Apesar de sua escolha, Moretti observa que a Suíça, com o envelhecimento da população, está cometendo um erro estratégico ao não tornar a vida mais fácil para as mães que trabalham. “Eu acho terrível que as crianças sejam um produto de luxo”, diz. “Tenho colegas que gastam 2.500 francos por mês com o cuidado dos filhos, porque ambos os pais estão trabalhando.”

De acordo com a Organização para a Cooperação e Desenvolvimento Econômico, o custo bruto com cuidados em tempo integral para uma criança com menos de dois anos na Suíça representa 67% do salário médio, o mais caro do mundo. Mesmo quando os benefícios financeiros e fiscais são deduzidos, o custo líquido ainda engole 30% de um salário médio.

A dois quilômetros da casa de Moretti, Andrea Sidler, mãe de quatro filhos, pede desculpas pela confusão em seu apartamento. Para um lar de seis pessoas, ele parece bem arrumado. Os filhos de Andrea, com idades entre 21, 19, 15 e 6 anos, estão fora e ela tem um par de horas para si mesma, antes de ir buscar o mais jovem na escola para o almoço.

Andrea Sidler cresceu em Zurique e fez um aprendizado na área de vendas de material de escritório. Ela veio ao cantão de Vaud para aprender francês e acabou conhecendo seu marido, Georges, que trabalha como pintor e decorador. Seu primeiro filho, Raphaël, nasceu quando ela tinha 24 anos.

“Para mim era óbvio que voltaria a trabalhar mais tarde, já que tivemos nossos primeiros filhos muito cedo”, diz.

Vale a pena trabalhar quando se é mãe?

Mas, agora aos 46 anos, Sidler não vê muito sentido em trabalhar. “Primeiro, eu não sei se conseguiria conciliar trabalho e família”, diz. “E em segundo lugar, eu calculo que, entre o que eu iria ganhar e gastar para guardar as crianças, nós acabaríamos só pagando mais impostos.”

Andrea Sidler está entre os 19% das mães na Suíça que não contribuem na renda familiar. Mas é apenas em pouco mais de um décimo das famílias que o salário da mãe representa 50% ou mais da renda familiar. Esses dados não são surpreendentes, já que 63% das mães com filhos menores de 25 anos trabalham a tempo parcial. Apenas 17% têm empregos a tempo integral.

Sidler às vezes se sente culpada por seu marido ser o ganha-pão, mas acredita que sua presença conta para seus filhos. “Quando estamos sentados em torno da mesa ao meio-dia, eles falam sobre um monte de coisas – eles compartilham muito”, diz.

Com quatro crianças em casa, ela e seu marido não têm tempo para um pouco de privacidade, mas isso não parece incomodá-la.

“Sabemos que é um momento que vai passar”, conta. “Para as crianças pequenas, essa presença é importante, mesmo se algumas pessoas me dizem que não é.”

Sidler diz que tornou-se mais confiante da sua escolha quando viu que estar em casa para os filhos tinha um impacto positivo sobre eles. “Algumas mães me dizem que eu tenho sorte e que elas fariam o mesmo se fosse possível financeiramente”, conta. “Outras dizem que não seriam capazes.”

Ela acha que cabe a cada mulher fazer suas próprias escolhas e decidir o que funciona melhor.
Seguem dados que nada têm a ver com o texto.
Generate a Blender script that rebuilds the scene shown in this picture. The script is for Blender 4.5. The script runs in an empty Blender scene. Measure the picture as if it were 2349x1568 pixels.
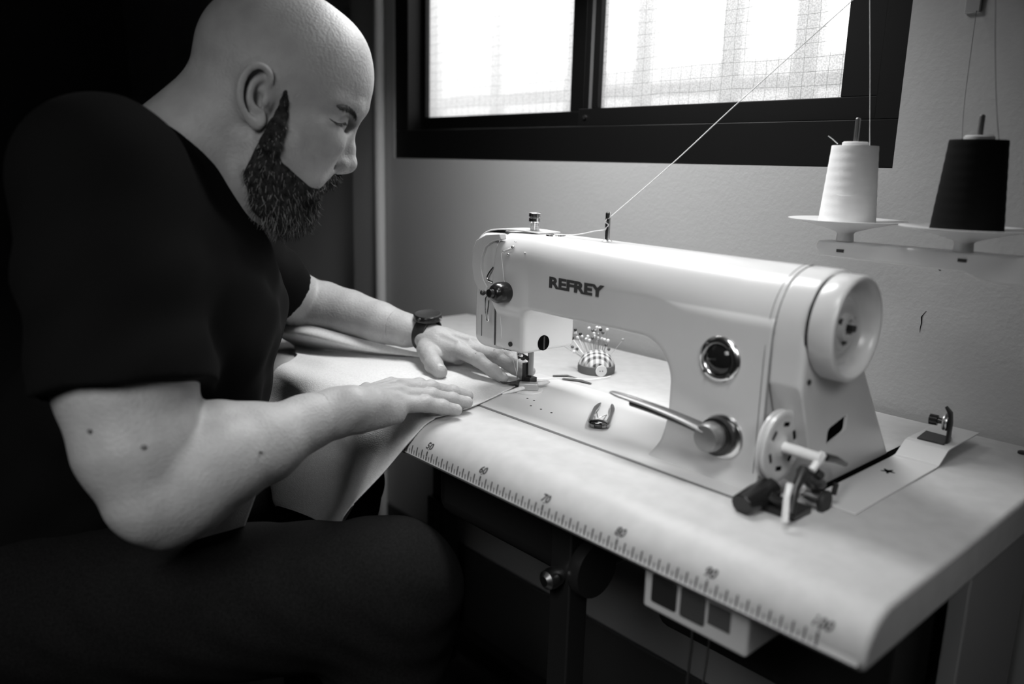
import bpy, bmesh, math, random
import numpy as np
from mathutils import Vector, Matrix

# ------------------------------------------------------------------ units: centimetres in, metres out
# world: X along the table front (the ruler's own centimetres), Y towards the window wall,
# Z up with the table top at z = 0 (76 cm above the floor)
U = 0.01
TOP = 76.0
def W(p): return Vector((p[0] * U, p[1] * U, (p[2] + TOP) * U))

sc = bpy.context.scene
col = sc.collection

# ------------------------------------------------------------------ camera
YAW, PITCH, ROLL = 0.8318442, 0.2150969, 0.0264801
CAM = np.array([124.88, -54.656, 31.385])
FPX = 1853.84
CX, CY = 1174.5, 784.0
def cam_axes():
    cy, sy = math.cos(YAW), math.sin(YAW); cp, sp = math.cos(PITCH), math.sin(PITCH)
    fwd = np.array([-sy * cp, cy * cp, -sp]); right = np.array([cy, sy, 0.0]); up = np.cross(right, fwd)
    cr, sr = math.cos(ROLL), math.sin(ROLL)
    return cr * right + sr * up, -sr * right + cr * up, fwd
R_, U_, F_ = cam_axes()
cd = bpy.data.cameras.new('camera'); cam = bpy.data.objects.new('camera', cd); col.objects.link(cam)
cd.sensor_width = 36.0; cd.lens = 36.0 * FPX / 2349.0; cd.clip_start = 0.01; cd.clip_end = 60
cam.matrix_world = Matrix(((R_[0], U_[0], -F_[0], CAM[0] * U), (R_[1], U_[1], -F_[1], CAM[1] * U),
                           (R_[2], U_[2], -F_[2], (CAM[2] + TOP) * U), (0, 0, 0, 1)))
cd.dof.use_dof = True; cd.dof.focus_distance = 1.09; cd.dof.aperture_fstop = 2.6
sc.camera = cam

def ray(u, v):
    return F_ + R_ * (u - CX) / FPX - U_ * (v - CY) / FPX
def at(u, v, r):
    d = ray(u, v); return CAM + d / np.linalg.norm(d) * r
def on(u, v, ax, val):
    d = ray(u, v); return CAM + d * (val - CAM[ax]) / d[ax]

# ------------------------------------------------------------------ view, world, lights
vs = sc.view_settings
vs.view_transform = 'Standard'; vs.look = 'None'; vs.exposure = 0.0; vs.gamma = 1.0; vs.use_curve_mapping = False
sc.cycles.use_denoising = True
sc.cycles.max_bounces = 8
sc.cycles.sample_clamp_indirect = 4.0
world = bpy.data.worlds.new('daylight'); sc.world = world; world.use_nodes = True
world.node_tree.nodes['Background'].inputs[0].default_value = (1, 1, 1, 1)
world.node_tree.nodes['Background'].inputs[1].default_value = .95

def area(name, loc, target, sx, sy, power, spread=180):
    l = bpy.data.lights.new(name, 'AREA'); l.shape = 'RECTANGLE'; l.size = sx * U; l.size_y = sy * U
    l.energy = power; l.spread = math.radians(spread)
    o = bpy.data.objects.new(name, l); col.objects.link(o); o.location = W(loc)
    o.rotation_euler = (W(target) - W(loc)).to_track_quat('-Z', 'Y').to_euler()
    return o
# daylight outside the window
area('window_daylight', (15, 105, 95), (15, 60, 62), 150, 90, 14)
# tube lamp hanging over the back of the machine, just above the picture
area('tube_lamp_light', (36, 29, 77), (36, 24, 0), 50, 14, 5.2, 138)
# added fill light over the front of the table
area('front_fill_light', (95, -25, 88), (84, 2, 0), 26, 26, .6, 66)
# little work light under the machine arm
area('machine_lamp_light', (61, 26.5, 12.4), (55, 24, 0), 6, 3, 0.2, 170)
# added fill light from behind the camera
area('room_fill_light', (108, -92, 70), (45, -20, -10), 40, 40, 1.4, 73)
# added fill light for the machine's right end
area('side_fill_light', (150, -30, 60), (90, 14, 6), 30, 30, .19, 44)

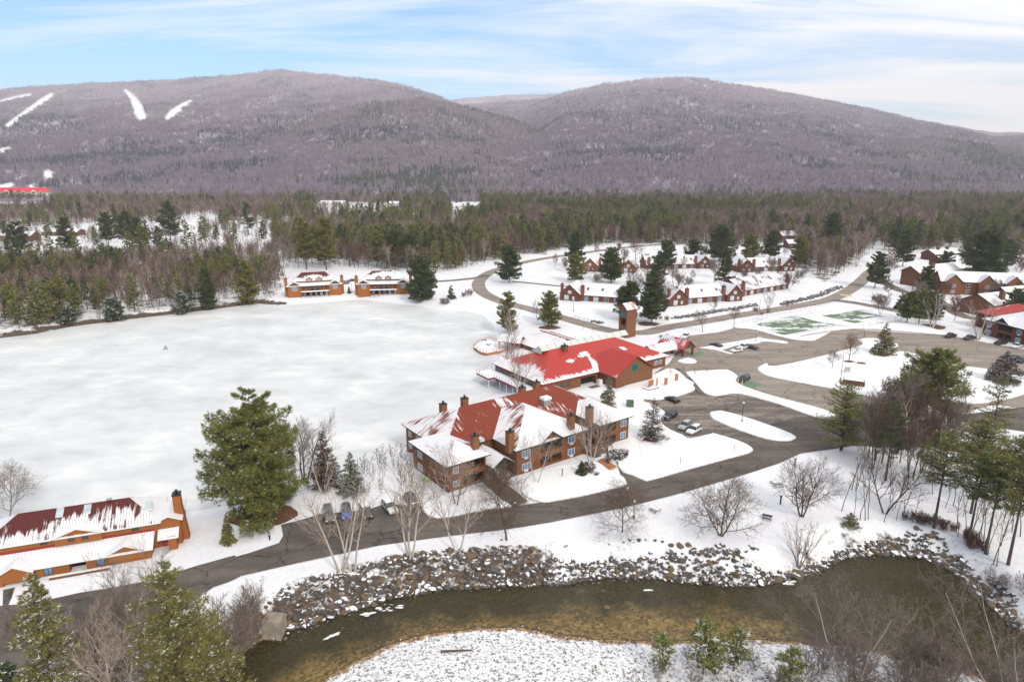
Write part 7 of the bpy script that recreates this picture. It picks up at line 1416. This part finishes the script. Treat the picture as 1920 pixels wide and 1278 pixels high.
mk = [mountain(mxx[k:k+30000]/myy[k:k+30000], myy[k:k+30000], True) for k in range(0, NM, 30000)]; mzz = np.concatenate([q[0] for q in mk]); mk = np.concatenate([q[1] for q in mk])
pu, pv = Pn(mxx, myy, mzz); ok = (mzz > 0) & ~((pu < 100) & (pv > 340) & (myy < 1500) & (pu > -60))
for q in SLOPES: ok &= ~((sdist(q, pu, pv) < .8) & (myy < 4700))
cn = fbm(mxx*.006, myy*.006, 4)*.7+fbm(mxx*.04, myy*.04, 2)*.3
fir = ok & (R.rand(NM) < np.clip((cn-.53)*6-.0002*(mzz-150)+.10*((mk == 1)|(mk == 5)), .03, .85)); br_ = ok & ~fir
frt = (mk == 1) | (mk == 5)
for nm_, msk, pre, w_ in (('near_ridge', frt, 'ridge', 'the nearer mountain ridges'), ('high_mountain', ~frt, 'upland', 'the frosted high mountains')):
    a_ = fir & msk; scatter(nm_+'_firs', 'scattered dark firs covering '+w_, np.stack([mxx[a_], myy[a_], mzz[a_]-.5], 1), R.uniform(9, 20, a_.sum()), R.rand(a_.sum())*6.28, [cone_tree(i, pre+'_fir') for i in range(3)], sxy=1.0)
    a_ = br_ & msk; scatter(nm_+'_hardwoods', 'leafless hardwood forest covering '+w_, np.stack([mxx[a_], myy[a_], mzz[a_]-.5], 1), R.uniform(11, 19, a_.sum()), R.rand(a_.sum())*6.28, [brush_tree(i, pre+m) for i, m in enumerate(['_brown', '_grey', '_grey', '_brown'])], sxy=1.7)
# ------------------------------------------------------------------ haze
m = bpy.data.materials.new('haze'); m.use_nodes = True; t = m.node_tree; t.nodes.clear(); M['haze'] = m
o_ = t.nodes.new('ShaderNodeOutputMaterial'); pv2 = t.nodes.new('ShaderNodeVolumePrincipled'); pv2.inputs['Color'].default_value = (.93, .91, 1.0, 1); pv2.inputs['Density'].default_value = HAZE; pv2.inputs['Anisotropy'].default_value = .2
t.links.new(pv2.outputs[0], o_.inputs['Volume'])
b = MB(); b.box(-8800, 8800, -600, 6800, -24, 760); o = b.build('haze', [m]); tag(o, 'thin pale winter haze over the valley', kind='stuff')
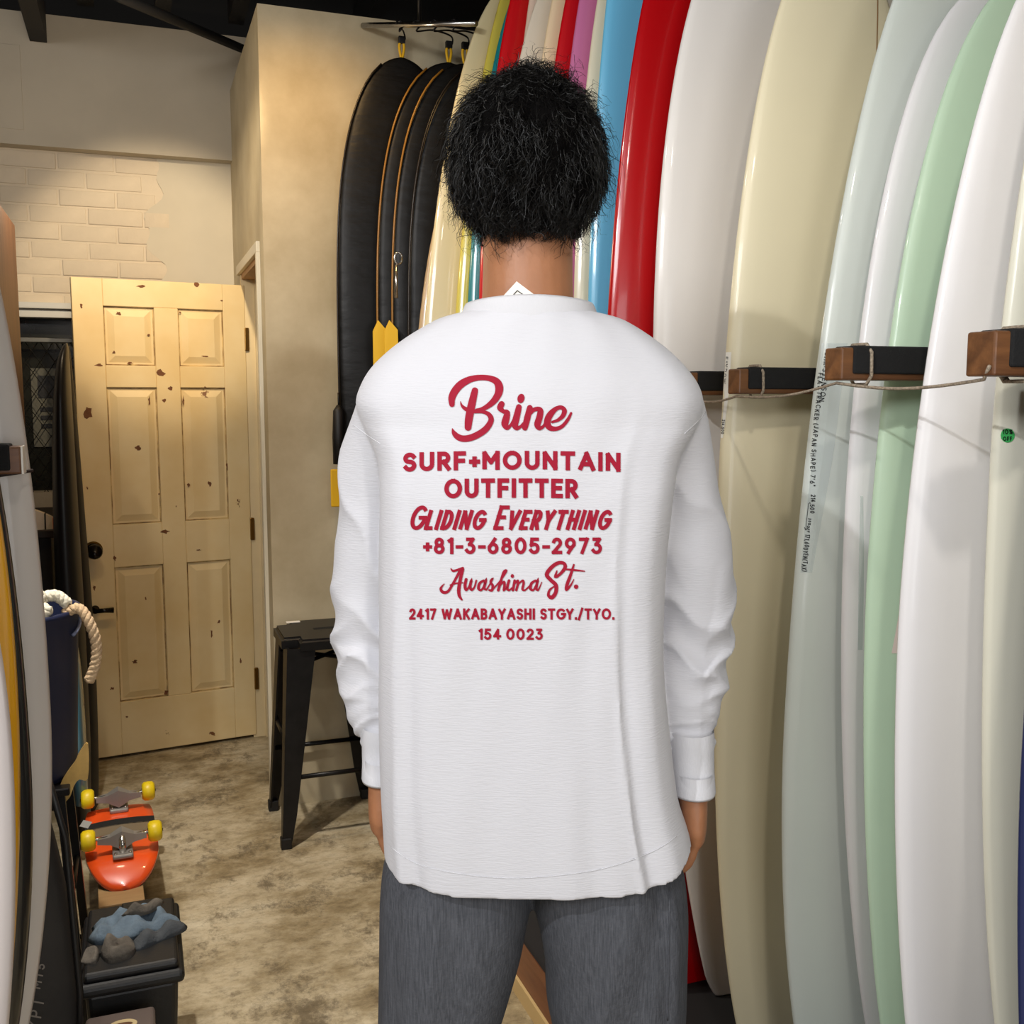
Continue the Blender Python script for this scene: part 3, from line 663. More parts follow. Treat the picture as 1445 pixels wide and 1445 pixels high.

Para ela, o importante é dedicar um tempo de qualidade para as crianças e poder ouvi-las.

“Eu já vi todos os tipos de situações familiares, e as crianças acabam crescendo bem”, diz. “Meus filhos também serão afetados pela maneira que os criamos e certamente me julgarão. Não existe família ideal.”

Quem quer ter filhos?

As mulheres com qualificações de nível superior são menos propensas a ter filhos na Suíça. Enquanto 30% das mulheres nesta categoria não têm filhos, a proporção cai para 17% entre as mulheres com nível médio e 13% com nível fundamental.

Nos lares compostos por um casal e pelo menos uma criança com menos de seis anos, 72% das mães trabalham, mas a maioria tem emprego a tempo parcial. Enquanto 60% das crianças de até 12 anos estão em algum tipo de acolho extraescolar, os serviços institucionais de puericultura – se disponíveis – nem sempre são acessíveis ou compatíveis com os horários de trabalho dos pais. Assim, a guarda de crianças em casa (com uma babá, parente, amiga ou vizinha) é o jeito mais comum na Suíça.